Jay- The second Bryce Oculus is nicely presented, love the colors
SRay - awesome waterfall, 2 days wow, like Slepalex I would love to know how you did it.
Another landscape, just a terrain with a material that came with Bryce 7.1 Pro (Derbyshire Hills by Contributing Artist David Brinnen) and an old Michael 3. The sky is a sphere with a big spherical panorama rendered from a sky with a volumetric slab; the ambient light comes from a specuar convolved HDRI I made from rendering that slab as panorama.
Cheers, Mermaid ...I tend to like psychedelic colours
The use of characters/objects etc., in landscapes are great for giving a type of scaling. Light on the top-right cloud is super.
Jay
Slepalex, mermaid010, Horo, Thanks for the comments. Sorry about the delay in my response right after I posted the pic, the patriarch of my wife's family passed away. So we've been preoccupied.
The terrain a cannon with the lowest altitude clipped out. Image 1. Then I added an imported mesh I made in Amophium 3 using the wax object feature, image 2. The waterfall uses 27 spheres image 3, The elongated water ones used the material in image 4. To get the white water effect at he top & bottom I used the material in image 5 on those spheres. For the water plane I used the material in image 6. For those one pixel white splash dots I tried tiny spheres in Bryce but ended up adding them in post with a one pixel brush in Photoshop. A few things I would like to learn to do internally in Bryce, is to be able to create the complete splash and get rid of those hard edges where the water meets the terrain. Unfortunately I was out of Bryce ( and all of 3D and graphics ) from 2009 thru 2015 and now am trying to play catch up to new features & techniques.
Horo- another beautiful landscape, the overall lighting is awesome.
SRay - thanks for the screenshots.
Jamahoney - thank you. Quite memory intensive, the chap.
S Ray - thank you for sharing how you made the waterfall in your beautiful landscape scene.
Mermaid - thank you.
A triple stacked terrain, the sky a sphere with a separately rendered cloud slab as spherical panorama, the ambient light from a specular convolved HDRI made from the panorama and the key light by the sun.
Horo- another awesome landscape.
Sorry, I am a bit late, but thank you very much for your comments.
@Jamahoney: Very nice presented. When we will get a new Bryce version, I am surely the first who will bought your VR goggles (but unfortunately it will be the very same day, when the moon will fall down to earth ;-)
@Horo: Amazing landscapes, especially the one with Michael, really stunning. The concepts with the clouds sounds very interesting. Any chance to get a tutorial how you did it?
@S Ray: I never dared a waterfall. Looks beautiful. Thanks a lot for your background informations.
I tried to achive a alpine panorama
Electro-elvis - very nice render
Mermaid - thank you.
Electro-Elvis - thank you.

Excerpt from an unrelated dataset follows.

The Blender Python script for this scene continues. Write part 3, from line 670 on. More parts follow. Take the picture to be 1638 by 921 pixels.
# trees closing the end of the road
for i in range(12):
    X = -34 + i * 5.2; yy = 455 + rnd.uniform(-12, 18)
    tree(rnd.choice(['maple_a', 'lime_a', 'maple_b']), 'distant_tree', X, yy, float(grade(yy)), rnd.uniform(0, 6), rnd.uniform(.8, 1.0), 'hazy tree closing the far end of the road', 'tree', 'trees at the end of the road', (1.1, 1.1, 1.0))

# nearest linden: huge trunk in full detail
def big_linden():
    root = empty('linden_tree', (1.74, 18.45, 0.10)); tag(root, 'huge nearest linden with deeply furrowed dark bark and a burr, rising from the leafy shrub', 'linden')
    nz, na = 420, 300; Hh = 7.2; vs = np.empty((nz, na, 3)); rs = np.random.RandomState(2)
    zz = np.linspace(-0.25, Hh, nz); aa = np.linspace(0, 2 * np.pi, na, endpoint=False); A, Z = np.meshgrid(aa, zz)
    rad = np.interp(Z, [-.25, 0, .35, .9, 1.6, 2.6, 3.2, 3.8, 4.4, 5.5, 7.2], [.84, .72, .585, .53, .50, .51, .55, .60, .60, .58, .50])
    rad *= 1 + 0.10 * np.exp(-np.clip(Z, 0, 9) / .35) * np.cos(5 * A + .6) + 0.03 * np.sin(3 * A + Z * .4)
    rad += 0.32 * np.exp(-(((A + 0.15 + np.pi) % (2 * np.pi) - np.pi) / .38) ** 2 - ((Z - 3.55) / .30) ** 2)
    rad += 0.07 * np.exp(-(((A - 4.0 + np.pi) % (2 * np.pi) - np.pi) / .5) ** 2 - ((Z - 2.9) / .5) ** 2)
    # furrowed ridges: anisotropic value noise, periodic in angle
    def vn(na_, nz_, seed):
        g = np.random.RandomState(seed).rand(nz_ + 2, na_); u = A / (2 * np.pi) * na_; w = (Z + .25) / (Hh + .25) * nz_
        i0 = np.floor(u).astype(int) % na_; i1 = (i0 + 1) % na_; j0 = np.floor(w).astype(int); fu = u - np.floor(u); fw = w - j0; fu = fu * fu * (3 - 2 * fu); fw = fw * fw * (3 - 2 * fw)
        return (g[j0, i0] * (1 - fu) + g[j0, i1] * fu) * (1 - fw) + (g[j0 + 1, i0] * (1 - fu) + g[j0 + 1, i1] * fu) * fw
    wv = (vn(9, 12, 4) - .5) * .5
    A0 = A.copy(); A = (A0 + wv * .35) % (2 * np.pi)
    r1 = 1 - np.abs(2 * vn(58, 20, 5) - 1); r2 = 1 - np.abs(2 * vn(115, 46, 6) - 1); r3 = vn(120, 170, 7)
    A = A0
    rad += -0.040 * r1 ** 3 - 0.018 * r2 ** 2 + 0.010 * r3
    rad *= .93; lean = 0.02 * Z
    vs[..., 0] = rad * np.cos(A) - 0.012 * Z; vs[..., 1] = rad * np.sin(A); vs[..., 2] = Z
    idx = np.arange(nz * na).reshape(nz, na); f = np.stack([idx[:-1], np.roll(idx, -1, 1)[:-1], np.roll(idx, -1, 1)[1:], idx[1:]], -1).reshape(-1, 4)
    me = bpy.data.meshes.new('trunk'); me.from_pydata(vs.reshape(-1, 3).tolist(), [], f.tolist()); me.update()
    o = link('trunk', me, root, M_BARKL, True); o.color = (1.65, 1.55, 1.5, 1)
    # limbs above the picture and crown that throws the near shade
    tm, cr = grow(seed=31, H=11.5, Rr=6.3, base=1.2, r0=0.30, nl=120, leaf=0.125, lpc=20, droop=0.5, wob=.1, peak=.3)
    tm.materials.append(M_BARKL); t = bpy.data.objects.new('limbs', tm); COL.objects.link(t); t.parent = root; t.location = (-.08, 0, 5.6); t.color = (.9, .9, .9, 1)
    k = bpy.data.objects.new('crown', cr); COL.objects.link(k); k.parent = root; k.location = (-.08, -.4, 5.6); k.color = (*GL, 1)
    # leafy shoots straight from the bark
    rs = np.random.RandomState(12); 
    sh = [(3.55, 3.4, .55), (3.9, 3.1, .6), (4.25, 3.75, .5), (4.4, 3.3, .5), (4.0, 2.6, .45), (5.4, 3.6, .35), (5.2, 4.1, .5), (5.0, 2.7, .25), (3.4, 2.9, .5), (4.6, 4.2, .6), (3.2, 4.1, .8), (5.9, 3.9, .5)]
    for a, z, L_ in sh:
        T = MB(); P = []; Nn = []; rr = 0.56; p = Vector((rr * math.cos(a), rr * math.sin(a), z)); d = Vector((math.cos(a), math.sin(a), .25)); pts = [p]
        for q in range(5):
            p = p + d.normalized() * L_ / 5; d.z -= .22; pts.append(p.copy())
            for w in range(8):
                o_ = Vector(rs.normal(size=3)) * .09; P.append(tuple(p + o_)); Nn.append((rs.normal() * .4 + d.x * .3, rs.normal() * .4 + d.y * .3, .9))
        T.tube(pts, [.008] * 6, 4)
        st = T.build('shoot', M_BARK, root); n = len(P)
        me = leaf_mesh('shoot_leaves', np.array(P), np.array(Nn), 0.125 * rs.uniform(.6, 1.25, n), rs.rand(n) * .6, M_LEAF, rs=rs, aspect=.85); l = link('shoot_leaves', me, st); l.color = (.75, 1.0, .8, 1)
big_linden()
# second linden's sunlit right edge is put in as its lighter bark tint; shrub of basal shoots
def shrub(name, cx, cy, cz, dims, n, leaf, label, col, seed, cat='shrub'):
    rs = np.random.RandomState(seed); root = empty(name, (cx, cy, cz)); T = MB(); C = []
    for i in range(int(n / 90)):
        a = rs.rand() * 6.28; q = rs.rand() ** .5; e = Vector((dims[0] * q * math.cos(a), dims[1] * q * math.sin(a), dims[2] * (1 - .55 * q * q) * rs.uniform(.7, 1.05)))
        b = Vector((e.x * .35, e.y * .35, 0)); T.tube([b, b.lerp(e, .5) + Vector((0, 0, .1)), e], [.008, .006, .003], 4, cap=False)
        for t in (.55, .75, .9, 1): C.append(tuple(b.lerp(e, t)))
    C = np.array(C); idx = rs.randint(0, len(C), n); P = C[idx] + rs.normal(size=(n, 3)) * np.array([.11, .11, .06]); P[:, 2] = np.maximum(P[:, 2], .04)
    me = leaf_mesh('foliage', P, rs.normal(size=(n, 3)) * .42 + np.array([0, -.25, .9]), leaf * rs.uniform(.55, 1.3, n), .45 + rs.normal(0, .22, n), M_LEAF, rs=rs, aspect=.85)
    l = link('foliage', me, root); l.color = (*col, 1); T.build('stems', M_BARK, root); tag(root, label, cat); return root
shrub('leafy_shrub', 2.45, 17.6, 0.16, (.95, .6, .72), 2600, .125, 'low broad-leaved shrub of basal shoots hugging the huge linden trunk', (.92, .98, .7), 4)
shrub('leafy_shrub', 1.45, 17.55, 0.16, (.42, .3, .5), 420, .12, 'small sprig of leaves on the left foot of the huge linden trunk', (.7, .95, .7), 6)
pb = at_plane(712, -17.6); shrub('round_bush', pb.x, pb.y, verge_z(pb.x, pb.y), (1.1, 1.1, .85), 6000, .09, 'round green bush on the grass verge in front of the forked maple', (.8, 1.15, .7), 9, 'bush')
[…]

Beautiful mountainscape from you. Are the mountains in the back on a photograph?
No tutorial, but it's simple enough (though probably too time consuming for everyday use). Slab clouds look always good, no matter how big your document is set, but they take a lot of time to render. A full sky with a cloud slab is rendered - the six cube faces to make a big spherical panorama of them and, additionally, an HDRI is faked from this sky and specular convolved. The panorama is mapped on a huge sphere and the ambient light from the specular convolved HDRI shines through to illuminate the scene with ambient light. This renders very fast. David and I are working on a set with the option to use either cloud slabs or sky spheres with the HDRIs. The panorama mapped on the sphere has 23 pixels per degree so if you use a FOV of 90°, you can render a document over 2000 px wide.
A fun render using a Bryce tree inspired by the "Cairns made from a Bryce Tree" TreeStones.pdf, added leaves and lit exclusively by an HDRI with Quality 128.
@Horo, mermaid010: Thank you. Horo, the mountains in the back are Bryce mountains. In the gallery I gave them fantasy names.
Nice one Horo - the last landscape has what looks like criss-crossing, mesh-like effects, which I suppose is just one terrain with rock layers crosssing another of similar (a consequence of stacking terrains, I guess). The treestones's tree creeps me out a bit with all its fingers - it's a finger tree that points anyone passing under it in the right direction...heh he
Very nice Elvis...I've climbed so many mountains over the years, and nine times out of ten there always seem to be a cross on them - usuallly the highest, but I can never understand why someone would want to put them there. Yes, I know some mountains have pilgrimages up to them (our own Croagh Patrick being one where participants walk barefoot up it - madness), but others don't, as with our highest mountain of Carrauntoohil.
Jay
Electro-Elvis - I though those are Bryce mountains because I couldn't find those mountains you named.
Jamahoney - thank you Jay. Yeah, I could have called it "Political Tree" because those folks also always point in all direction and go none of them. The cross on the mountain is really a Swiss thing - at least, there's just no peak without one in this country.
Ah thanks, Horo...didn't know about the cross and the Swiss connection...very, very interesting.
Of course, I have no problems with 'cross' believers: was thinking mainly of the immense effort by those carrying up such heavy works of iron, and welders etc., in sometimes trecherous terrain and peaks around the world.